> **DATA PROVIDED**:

☆ ☆ ☆

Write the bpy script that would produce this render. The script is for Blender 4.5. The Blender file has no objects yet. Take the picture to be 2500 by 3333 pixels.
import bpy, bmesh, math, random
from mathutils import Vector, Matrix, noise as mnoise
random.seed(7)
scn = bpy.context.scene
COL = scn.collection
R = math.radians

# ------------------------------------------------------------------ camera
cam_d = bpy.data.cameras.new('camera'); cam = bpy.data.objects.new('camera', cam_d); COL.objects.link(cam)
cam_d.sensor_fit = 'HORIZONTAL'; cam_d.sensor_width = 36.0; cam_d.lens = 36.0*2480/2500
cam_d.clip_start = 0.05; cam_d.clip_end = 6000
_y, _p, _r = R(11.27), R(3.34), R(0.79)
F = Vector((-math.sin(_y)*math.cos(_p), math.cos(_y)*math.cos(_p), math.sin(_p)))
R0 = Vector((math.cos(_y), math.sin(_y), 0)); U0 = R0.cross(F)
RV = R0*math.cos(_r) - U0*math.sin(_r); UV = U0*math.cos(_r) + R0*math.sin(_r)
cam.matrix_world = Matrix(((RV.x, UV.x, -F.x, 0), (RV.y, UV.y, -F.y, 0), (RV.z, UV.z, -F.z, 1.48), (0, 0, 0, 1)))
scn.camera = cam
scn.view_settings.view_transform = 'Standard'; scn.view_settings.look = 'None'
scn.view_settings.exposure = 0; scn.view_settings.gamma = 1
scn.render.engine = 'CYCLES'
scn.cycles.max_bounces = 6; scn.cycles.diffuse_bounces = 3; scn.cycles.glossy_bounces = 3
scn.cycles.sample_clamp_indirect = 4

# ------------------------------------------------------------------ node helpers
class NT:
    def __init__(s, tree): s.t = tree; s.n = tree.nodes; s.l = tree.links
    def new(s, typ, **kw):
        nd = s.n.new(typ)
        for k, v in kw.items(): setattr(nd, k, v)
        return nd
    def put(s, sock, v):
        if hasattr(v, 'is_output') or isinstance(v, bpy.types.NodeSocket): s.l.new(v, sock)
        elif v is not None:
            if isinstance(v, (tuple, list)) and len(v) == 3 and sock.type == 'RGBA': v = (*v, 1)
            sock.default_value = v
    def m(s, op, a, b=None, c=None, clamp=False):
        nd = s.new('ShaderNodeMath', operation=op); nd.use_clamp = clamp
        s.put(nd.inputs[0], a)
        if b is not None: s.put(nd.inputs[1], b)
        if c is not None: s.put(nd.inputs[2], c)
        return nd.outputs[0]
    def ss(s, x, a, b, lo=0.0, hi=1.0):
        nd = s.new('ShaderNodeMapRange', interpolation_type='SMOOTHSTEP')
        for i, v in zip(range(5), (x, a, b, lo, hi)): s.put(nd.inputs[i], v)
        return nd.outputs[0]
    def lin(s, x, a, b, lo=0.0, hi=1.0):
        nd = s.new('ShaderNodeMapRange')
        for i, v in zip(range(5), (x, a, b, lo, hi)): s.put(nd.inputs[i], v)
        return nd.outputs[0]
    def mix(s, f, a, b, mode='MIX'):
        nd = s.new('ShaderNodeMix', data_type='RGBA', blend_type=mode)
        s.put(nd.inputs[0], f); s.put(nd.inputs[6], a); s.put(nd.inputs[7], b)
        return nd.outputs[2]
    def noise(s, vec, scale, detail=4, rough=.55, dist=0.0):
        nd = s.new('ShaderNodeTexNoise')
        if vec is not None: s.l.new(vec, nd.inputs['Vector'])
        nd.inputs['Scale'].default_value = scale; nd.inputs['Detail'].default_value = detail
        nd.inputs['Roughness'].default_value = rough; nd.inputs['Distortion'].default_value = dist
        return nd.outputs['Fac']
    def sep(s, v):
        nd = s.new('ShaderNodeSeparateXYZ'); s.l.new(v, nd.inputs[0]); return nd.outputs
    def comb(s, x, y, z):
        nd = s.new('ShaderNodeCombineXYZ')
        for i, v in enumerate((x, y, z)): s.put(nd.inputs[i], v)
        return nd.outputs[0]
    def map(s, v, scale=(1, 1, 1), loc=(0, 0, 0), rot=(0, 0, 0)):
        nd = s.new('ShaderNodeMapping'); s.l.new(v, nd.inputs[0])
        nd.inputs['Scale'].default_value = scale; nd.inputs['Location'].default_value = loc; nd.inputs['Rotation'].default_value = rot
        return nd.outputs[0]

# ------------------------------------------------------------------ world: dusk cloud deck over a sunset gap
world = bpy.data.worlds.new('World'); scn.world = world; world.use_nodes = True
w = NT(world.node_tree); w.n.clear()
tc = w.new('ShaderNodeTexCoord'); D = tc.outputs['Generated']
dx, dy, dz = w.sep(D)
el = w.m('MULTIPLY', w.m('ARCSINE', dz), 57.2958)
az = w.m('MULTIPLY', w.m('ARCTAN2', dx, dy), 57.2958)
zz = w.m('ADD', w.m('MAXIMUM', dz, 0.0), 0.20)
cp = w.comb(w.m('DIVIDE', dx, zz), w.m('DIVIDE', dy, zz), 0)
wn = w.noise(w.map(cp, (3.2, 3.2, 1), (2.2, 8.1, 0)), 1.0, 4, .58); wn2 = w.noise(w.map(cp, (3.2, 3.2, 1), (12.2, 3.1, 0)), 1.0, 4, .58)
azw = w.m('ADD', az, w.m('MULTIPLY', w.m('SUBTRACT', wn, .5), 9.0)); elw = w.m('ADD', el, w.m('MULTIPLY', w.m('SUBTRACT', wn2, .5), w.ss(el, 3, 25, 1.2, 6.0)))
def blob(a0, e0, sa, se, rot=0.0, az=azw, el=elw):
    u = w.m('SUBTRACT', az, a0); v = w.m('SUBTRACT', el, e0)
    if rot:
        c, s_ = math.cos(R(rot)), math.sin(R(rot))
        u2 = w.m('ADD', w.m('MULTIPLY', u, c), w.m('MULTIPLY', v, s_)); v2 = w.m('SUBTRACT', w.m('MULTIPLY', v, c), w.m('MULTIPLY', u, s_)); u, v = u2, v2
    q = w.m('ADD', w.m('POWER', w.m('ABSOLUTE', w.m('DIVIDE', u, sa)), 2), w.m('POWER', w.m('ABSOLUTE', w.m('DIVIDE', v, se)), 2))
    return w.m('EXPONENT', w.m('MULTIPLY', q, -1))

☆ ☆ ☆

> **TASK TO COMPLETE**: From the opening line of the data above, please print each line as written up to and including the line that contains "R = math.radians", and nothing more.

> **TASK ANSWER**:
Write the bpy script that would produce this render. The script is for Blender 4.5. The Blender file has no objects yet. Take the picture to be 2500 by 3333 pixels.
import bpy, bmesh, math, random
from mathutils import Vector, Matrix, noise as mnoise
random.seed(7)
scn = bpy.context.scene
COL = scn.collection
R = math.radians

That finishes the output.